Altın ve paritede düşüşün sonundayız
Güldağ: Fed cephesinden mesajlar, sıkı para politikasının sürdürüleceğine işaret ediyor. 50 baz puan gelir diyenler arttı…
Ağaoğlu: Herkes aksini savunurken, 2023’te herhangi bir faiz indirimi beklemediğimi ifade etmiştim. Yüzde 5- 5,25 tahminimi halen koruyorum.
Güldağ: Parite ve altın için ne diyorsun?

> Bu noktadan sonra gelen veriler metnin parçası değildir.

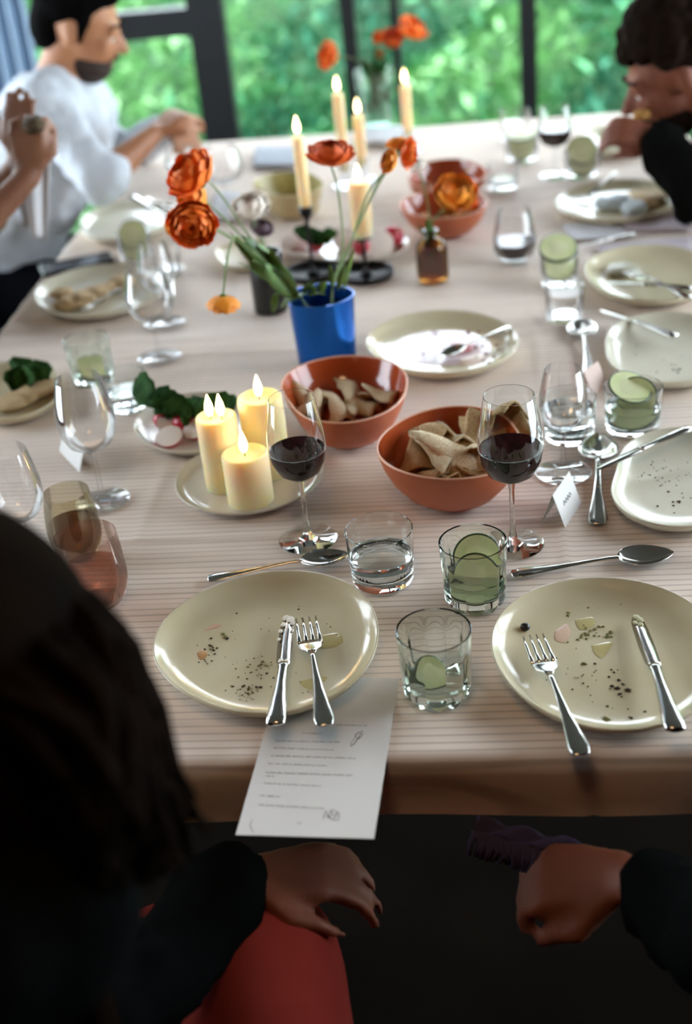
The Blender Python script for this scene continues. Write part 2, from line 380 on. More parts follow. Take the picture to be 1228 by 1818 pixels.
def cloth_mat():
    m = bpy.data.materials.new('striped_linen'); m.use_nodes = True; t = m.node_tree; b = t.nodes['Principled BSDF']; b.inputs['Roughness'].default_value = .9
    N = t.nodes.new; L = t.links.new
    tc = N('ShaderNodeTexCoord'); sx = N('ShaderNodeSeparateXYZ'); L(tc.outputs['Object'], sx.inputs[0])
    nz = N('ShaderNodeTexNoise'); nz.inputs['Scale'].default_value = 2.5; L(tc.outputs['Object'], nz.inputs['Vector'])
    ma = N('ShaderNodeMath'); ma.operation = 'MULTIPLY_ADD'; ma.inputs[1].default_value = .008; L(nz.outputs['Fac'], ma.inputs[0]); L(sx.outputs['Y'], ma.inputs[2])
    sc = N('ShaderNodeMath'); sc.operation = 'MULTIPLY'; sc.inputs[1].default_value = 2 * PI / .0115; L(ma.outputs[0], sc.inputs[0])
    sn = N('ShaderNodeMath'); sn.operation = 'SINE'; L(sc.outputs[0], sn.inputs[0])
    rp = N('ShaderNodeMapRange'); rp.inputs['From Min'].default_value = .55; rp.inputs['From Max'].default_value = .95; L(sn.outputs[0], rp.inputs[0])
    # fainter second set, irregular along the thread
    mp = N('ShaderNodeMapping'); mp.inputs['Scale'].default_value = (3, 160, 3); L(tc.outputs['Object'], mp.inputs[0])
    n2 = N('ShaderNodeTexNoise'); n2.inputs['Scale'].default_value = 1; n2.inputs['Detail'].default_value = 3; L(mp.outputs[0], n2.inputs['Vector'])
    mu = N('ShaderNodeMath'); mu.operation = 'MULTIPLY'; L(rp.outputs[0], mu.inputs[0]); L(n2.outputs['Fac'], mu.inputs[1])
    mx = N('ShaderNodeMix'); mx.data_type = 'RGBA'; mx.inputs['A'].default_value = lin('e6d7ca'); mx.inputs['B'].default_value = lin('9a877c'); L(mu.outputs[0], mx.inputs['Factor'])
    n3 = N('ShaderNodeMapRange'); n3.inputs['From Min'].default_value = .3; n3.inputs['From Max'].default_value = .75; n3.inputs['To Min'].default_value = .0; n3.inputs['To Max'].default_value = .22; L(n2.outputs['Fac'], n3.inputs[0])
    m2 = N('ShaderNodeMix'); m2.data_type = 'RGBA'; L(n3.outputs[0], m2.inputs['Factor']); L(mx.outputs['Result'], m2.inputs['A']); m2.inputs['B'].default_value = lin('c0ad9f')
    L(m2.outputs['Result'], b.inputs['Base Color'])
    bp = N('ShaderNodeBump'); bp.inputs['Strength'].default_value = .35; bp.inputs['Distance'].default_value = .0008; L(n2.outputs['Fac'], bp.inputs['Height']); L(bp.outputs[0], b.inputs['Normal'])
    return m
tc_ = MB().grid(rows, False).build('tablecloth', cloth_mat())
tag(tc_, 'pinkish beige striped tablecloth with fold creases covering the table', 'tablecloth')

# ------------------------------------------------------------------ crockery
GZ = TZ + .0016       # things stand just on the crests of the cloth
def plate(pix, label, m=CREAM, h=.024, zr=None, name='plate', order=3, thick=1, group=None, cat='plate'):
    c, rad = outline(pix, (zr or GZ + h - .002), order)
    root = empty(name, (c.x, c.y, GZ), label, cat, group)
    k = h / .024
    prof = [(0, .006), (.55, .006), (.76, .0075), (.86, .011*k), (.94, .017*k), (.985, .0235*k), (.997, h), (1.0, .0225*k), (.975, .0165*k), (.9, .0085*k), (.78, .0015), (.7, 0), (0, 0)]
    MB().lathe(prof, 96, rad=rad).build('dish', m, root)
    MB().lathe([(.978, .0222*k), (.99, h+.0004), (1.001, .0225*k), (.99, .0205*k)], 96, rad=rad).build('rim', mat('pale_rim_edge', 'd8d0b8', .2), root)
    root['_r'] = 1; return root, rad
def bowl(pix, label, hgt, mo=TERRA_OUT, mi_=TERRA_IN, mr=TERRA_RIM, name='bowl', foot=.45, group=None):
    c, rad = outline(pix, GZ + hgt, 4)
    root = empty(name, (c.x, c.y, GZ), label, 'bowl', group)
    H = hgt
    outp = [(0, 0), (foot, 0), (foot+.06, .003), (foot+.2, .16*H), (.82, .42*H), (.93, .7*H), (1.0, .985*H)]
    inp = [(.968, .985*H), (.9, .7*H), (.79, .45*H), (foot+.15, .22*H), (foot, .1*H), (.2, .08*H), (0, .08*H)]
    MB().lathe(outp, 80, rad=rad).build('outer_wall', mo, root)
    MB().lathe([(1.0, .985*H), (.995, 1.0*H), (.984, 1.006*H), (.972, 1.0*H), (.968, .985*H)], 80, rad=rad).build('rim', mr, root)
    MB().lathe(inp, 80, rad=rad).build('inner_wall', mi_, root)
    return root, rad
O = {}
O['A'] = [(270,1150),(300,1092),(370,1046),(455,1022),(560,1015),(625,1045),(665,1090),(674,1140),(650,1190),(600,1232),(540,1258),(480,1272),(400,1262),(330,1232),(285,1192)]
O['B'] = [(868,1150),(885,1100),(930,1058),(985,1035),(1060,1025),(1130,1035),(1195,1055),(1250,1090),(1285,1140),(1280,1200),(1240,1255),(1195,1287),(1120,1298),(1030,1290),(950,1256),(895,1206)]
O['C1'] = [(497,690),(515,660),(560,637),(620,630),(680,638),(718,655),(725,678),(705,715),(670,740),(620,752),(565,745),(520,725)]
O['C2'] = [(667,800),(680,770),(715,742),(770,724),(830,720),(885,733),(918,757),(925,785),(915,815),(880,840),(820,850),(760,848),(705,835),(675,815)]
O['PL'] = [(648,610),(665,583),(710,563),(780,553),(850,558),(900,575),(918,600),(905,630),(865,652),(800,664),(740,662),(690,648),(660,628)]
O['CP'] = [(310,860),(325,830),(355,805),(410,787),(470,780),(530,785),(565,800),(576,825),(560,862),(520,890),(470,909),(410,916),(350,902),(320,883)]
O['RP'] = [(240,770),(245,740),(270,718),(310,705),(370,698),(425,705),(450,730),(440,770),(400,793),(345,803),(290,798),(255,785)]
O['R2'] = [(1078,855),(1090,820),(1120,790),(1170,768),(1230,758),(1300,770),(1330,820),(1320,890),(1270,930),(1200,943),(1140,922),(1100,893)]
O['R3'] = [(1072,605),(1085,580),(1130,563),(1200,557),(1270,568),(1300,605),(1285,650),(1230,680),(1150,680),(1100,658),(1080,633)]
O['R4'] = [(1035,478),(1050,458),(1090,443),(1150,437),(1210,440),(1250,455),(1262,490),(1235,522),(1190,536),(1120,530),(1065,513),(1042,497)]
O['R5'] = [(985,368),(1000,345),(1050,325),(1120,318),(1180,328),(1202,348),(1187,372),(1130,386),(1060,388),(1005,380)]
O['R6'] = [(1030,245),(1050,228),(1090,222),(1140,225),(1155,243),(1130,263),(1080,270),(1040,262)]
O['L1'] = [(-60,700),(-40,665),(0,645),(50,640),(95,655),(105,680),(95,710),(60,735),(10,745),(-40,735)]
O['L2'] = [(65,520),(80,498),(130,480),(190,472),(250,472),(283,482),(285,510),(255,540),(200,555),(140,560),(90,553),(68,540)]
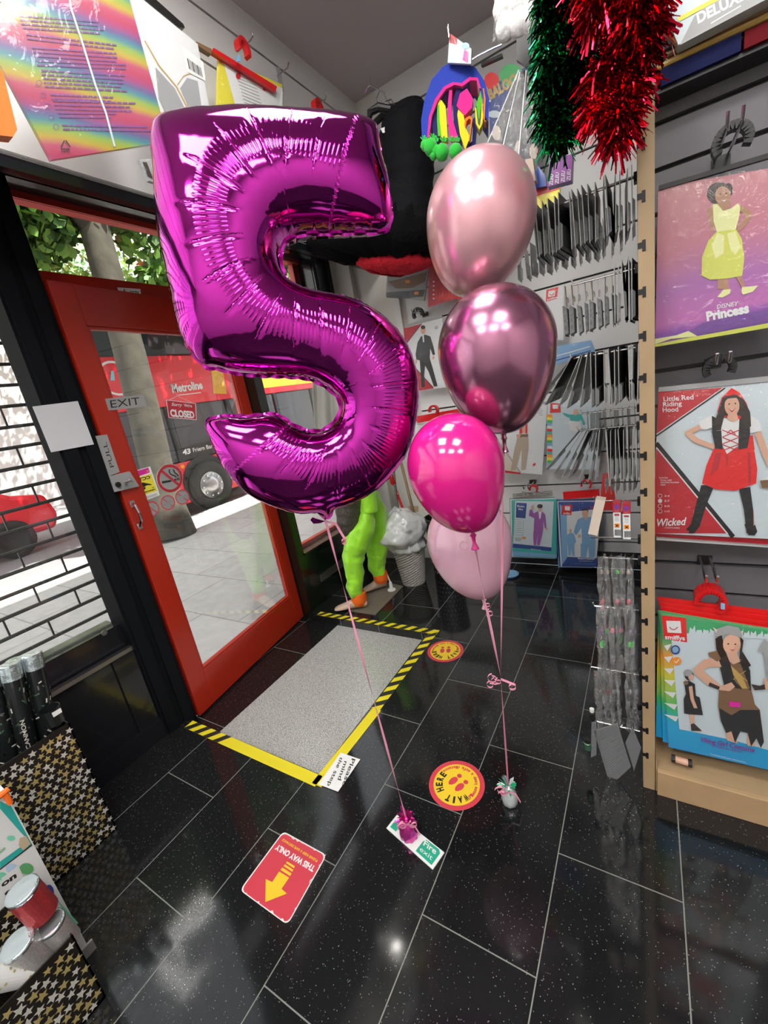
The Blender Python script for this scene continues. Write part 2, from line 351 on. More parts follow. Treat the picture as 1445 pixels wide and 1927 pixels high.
# ---------------------------------------------------------------- street
mb = MB().box((-6.75, -15, -.3), (-2.05, 25, -.12), 'slabs'); struct(mb.build('pavement', loc=(0, 0, 0)))
M('asphalt', (.22, .22, .225), .9, noise=.2, nscale=30); M('kerb_stone', (.55, .54, .52), .8)
mb = MB().box((-40, -30, -.5), (-6.87, 50, -.20), 'asphalt'); struct(mb.build('road'))
mb = MB().box((-6.87, -15, -.4), (-6.75, 25, -.115), 'kerb_stone'); struct(mb.build('kerb'))

M('bark', (.075, .068, .05), .9, noise=.75, nscale=5, bump=.5, bscale=14); M('leaf', (.20, .38, .06), .55, noise=.4, nscale=3, sss=0)
M('leaf_dark', (.07, .17, .035), .6, noise=.4, nscale=3)
def tree(x, y, r0, h, lean, label, crown, nleaf, seed, branches, z0=-.12):
    rr = random.Random(seed); t = thing('street_tree', label, 'tree', (x, y, z0))
    mb = MB(); pts = [Vector((x, y, z0))]; rs = [r0*1.45]
    for k in range(1, 12):
        f = k/11; pts.append(Vector((x+lean[0]*f+.05*math.sin(f*9+seed), y+lean[1]*f+.04*math.sin(f*7), z0+h*f))); rs.append(r0*(1.0-.35*f) if k > 1 else r0*1.1)
    mb.tube(pts, rs, 'bark', 14)
    for (f, dx, dy, dz, r) in branches:
        p = pts[int(f*11)]; mb.tube([p, p+Vector((dx*.4, dy*.4, dz*.6)), p+Vector((dx, dy, dz))], [r, r*.75, r*.4], 'bark', 8)
    mb.build('trunk', t, smooth=True)
    mb = MB()
    for i in range(nleaf):
        c = crown[rr.randrange(len(crown))]; 
        d = Vector((rr.gauss(0, 1), rr.gauss(0, 1), rr.gauss(0, .8))); d = d.normalized()*rr.random()**.4
        p = Vector((c[0]+d.x*c[3], c[1]+d.y*c[3], c[2]+d.z*c[3]*.7)); s = rr.uniform(.05, .10)
        a = Vector((rr.gauss(0, 1), rr.gauss(0, 1), rr.gauss(0, 1))).normalized(); b = a.cross(Vector((rr.gauss(0, 1), rr.gauss(0, 1), rr.gauss(0, 1)))).normalized()
        mb.add([p-a*s, p-a*s*.3+b*s*.62, p+a*s*.5+b*s*.5, p+a*s*1.1, p+a*s*.5-b*s*.5, p-a*s*.3-b*s*.62], [(0, 1, 2, 3, 4, 5)], 'leaf' if rr.random() < .62 else 'leaf_dark')
    f = mb.build('foliage', t); f['kind'] = 'stuff'
    return t
tree(-5.98, 3.36, .235, 5.6, (-.1, .5), 'mottled grey plane tree on the pavement right outside the red door',
     [(-6.6, 3.9, 4.9, 1.1), (-6.2, 5.4, 4.3, 1.2), (-6.3, 2.3, 4.9, 1.1), (-6.0, 4.6, 3.3, .65), (-5.9, 5.2, 2.9, .55), (-6.3, 3.3, 5.9, 1.3), (-6.2, 1.2, 4.6, .9), (-5.8, 6.3, 3.7, .8), (-6.4, 2.2, 3.9, .7), (-6.6, 3.0, 4.1, .7)], 17000, 3,
     [(.75, -.3, 1.6, 1.3, .12), (.62, .1, 1.8, .55, .06), (.8, .3, -1.7, 1.2, .1)])
tree(-13.2, 2.3, .3, 8, (.2, .3), 'tree with dark leaves standing across the road behind the bus', [(-13, 3, 5.2, 2.2), (-13.2, 6.0, 5.6, 2.2), (-13, -.5, 5, 2.0), (-13, 9, 5.6, 2.2), (-13, 1.2, 7.3, 2)], 9000, 8, [(.6, .2, 2, 2, .15)])
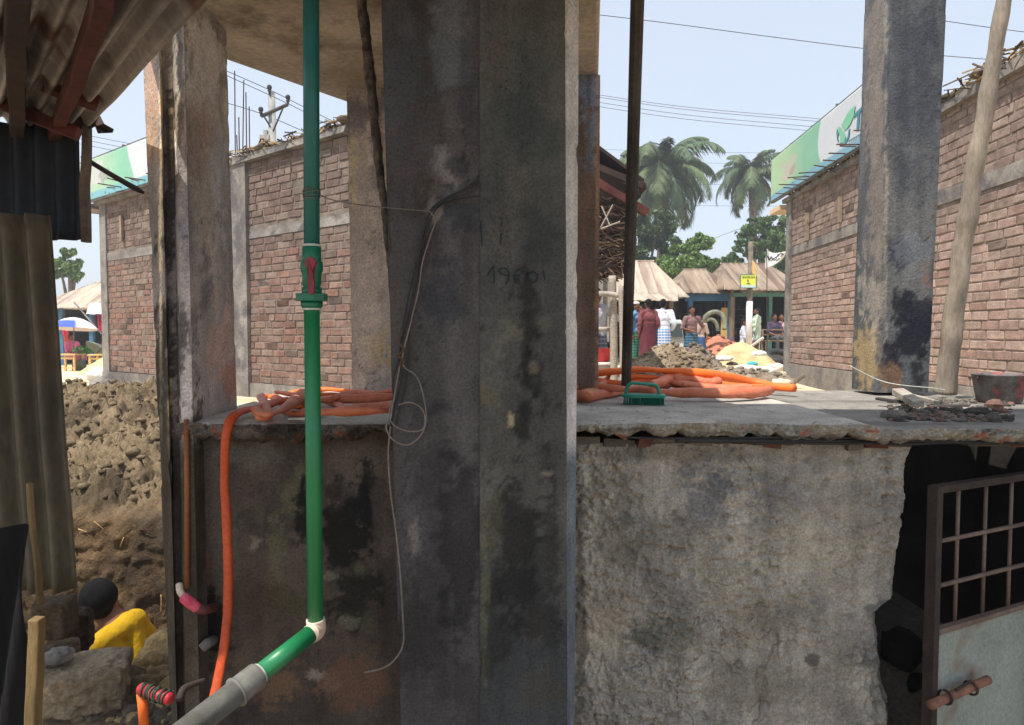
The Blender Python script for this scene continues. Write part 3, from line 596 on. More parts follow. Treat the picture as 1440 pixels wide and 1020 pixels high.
for k, (ya, yb) in enumerate(((131, 168), (134, 172), (141, 180), (147, 186))):
    wire([(780, ya-7, 24), (960, ya+(yb-ya)*.52, 24), (1180, yb+2, 24), (1400, yb+26, 24)], lab[k], .008)
wire([(780, 14, 12), (925, 31, 12), (1100, 54, 12), (1250, 72, 12), (1470, 90, 12)], 'single wire slanting across the sky above the right signboard', .006)
wire([(1290, 24, 12), (1400, 40, 12), (1480, 50, 12)], 'short wire in the top right corner of the sky', .006)
for y in (212, 227, 257, 287):
    wire([(840, y-2, 30), (960, y+2, 30), (1110, y+3, 30), (1200, y, 30)], {212: 'thin wire through the top of the large palm crown', 227: 'thin wire second from top across the large palm', 257: 'thin wire across the middle of the large palm', 287: 'thin wire across the lower fronds of the large palm'}[y], .006)
wire([(980, 345, 27), (1040, 322, 27), (1110, 300, 27)], 'slack wire rising towards the small palm', .008)
wire([(300, 92, 19), (382, 128, 20), (430, 152, 21), (520, 196, 22)], 'upper wire passing over the left electricity pole', .011)
wire([(300, 98, 19), (405, 146, 20), (450, 170, 21), (520, 205, 22)], 'wire fixed to the end of the crossarm at left', .011)
wire([(300, 140, 19), (367, 160, 20), (440, 192, 21), (520, 240, 22)], 'lower wire fixed to the near end of the crossarm', .011)
for k, y in enumerate((196, 203, 210)):
    wire([(90, y-12, 26), (150, y, 26), (210, y+12, 26), (300, y+34, 26)], ['topmost of three wires over the left signboard', 'middle one of three wires over the left signboard', 'lowest of three wires over the left signboard'][k], .01)
# ================= trees
m_leaf = M('leaf', (1, 1, 1), (.8, .85, .7), s=2, attr=True, rough=.6, bump=0, spec=.3, fine=0)
m_bark = M('bark', lin((124, 112, 98)), lin((90, 80, 70)), s=5, bump=.6, bs=25)
def leaves(mb, centre, rad, n, size, cols, rg, shell=.55):
    c = np.array(centre); r = np.array(rad)
    d = rg.normal(0, 1, (n, 3)); d /= np.linalg.norm(d, axis=1)[:, None]
    p = c+d*r*(shell+(1-shell)*rg.random((n, 1))**.6)*(1+.22*fbm(d*2+c, 1.2, 3, int(rg.integers(99)))[:, None])
    a = rg.normal(0, 1, (n, 3)); a /= np.linalg.norm(a, axis=1)[:, None]; b = np.cross(a, rg.normal(0, 1, (n, 3))); b /= np.linalg.norm(b, axis=1)[:, None]
    s = size*rg.uniform(.6, 1.3, (n, 1))
    V = np.stack([p-a*s, p-b*s*.45, p+a*s, p+b*s*.45], 1).reshape(-1, 3)
    col = np.array([lin(cols[i]) for i in rg.integers(0, len(cols), n)])*rg.uniform(.75, 1.25, (n, 1))
    mb.add(V, [(4*i, 4*i+1, 4*i+2, 4*i+3) for i in range(n)], np.repeat(col, 4, 0))
def tree(label, base, blobs, size, n, cols, seed, group='broadleaf trees behind the tin roofs'):
    e = empty('broadleaf_tree', base, label, 'tree', group); rg = np.random.default_rng(seed); mb = MB()
    b = Vector(base); c0 = Vector(blobs[0][0]); k = b.lerp(c0, .45)
    mb.tube([b, k+Vector((.1, 0, 0)), c0], [.22, .16, .07], 8)
    for (c, r) in blobs[1:]: mb.tube([k, k.lerp(Vector(c), .6)+Vector((0, 0, .2)), Vector(c)], [.1, .06, .02], 6)
    mb.build('trunk', m_bark, e, smooth=True)
    mb = MB(); tot = sum(r[0]*r[2] for _, r in blobs)
    for c, r in blobs:
        m_ = int(n*r[0]*r[2]/tot)
        for q in range(16):
            d = rg.normal(0, 1, 3); d /= np.linalg.norm(d); cc = np.array(c)+d*np.array(r)*rg.uniform(.45, .95)
            leaves(mb, cc, np.array(r)*rg.uniform(.16, .42)*np.array([1.2, 1.2, .8]), m_//16, size, cols, rg, .1)
    mb.build('crown', m_leaf, e)
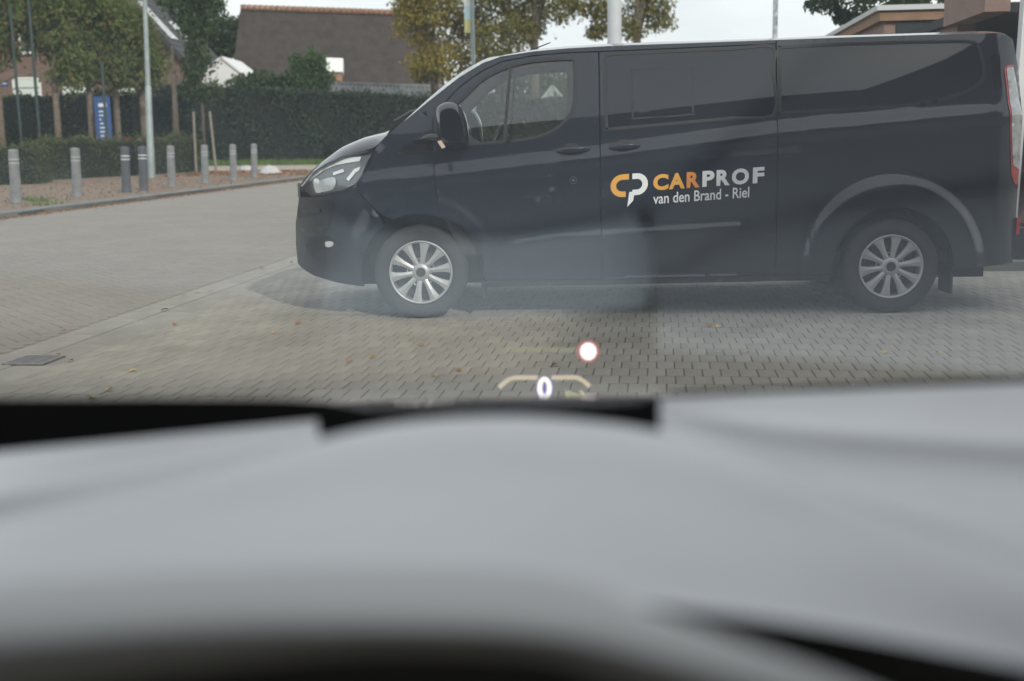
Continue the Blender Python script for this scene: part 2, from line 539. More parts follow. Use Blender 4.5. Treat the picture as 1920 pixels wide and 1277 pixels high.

Ağaoğlu: Euro/dolar 1,07’lerin altına kadar geriledi. Bu biraz Euro aleyhine sert oldu. 07,50 kritik eşikti, aşağıya inmesini ben doğrusunu istersen bu harekette beklemiyordum. Benzer faiz baskısı altın, gümüş tarafında da hissedildi. Altının 1800’lerin altına salınıp oradan tekrar toparlanacağını düşünüyorum. Gümüşte hareket biraz daha istikrarlı gibi görünüyor. Çünkü çok çıkmamıştı, altın daha çok yükselmişti bu kez. Hatırlarsan benim ‘AGU paritesi’ de altın lehine gelişmişti. Gümüş çok ciddi düzeltmesini yaptı 24,5’lerden. Şu anda 21’lere kadar geldi, ki 20,25 gibi olur diye bekliyorum. Yavaş yavaş düşüşlerin sonuna geldik diye düşünüyorum Euro, altın, gümüş tarafında.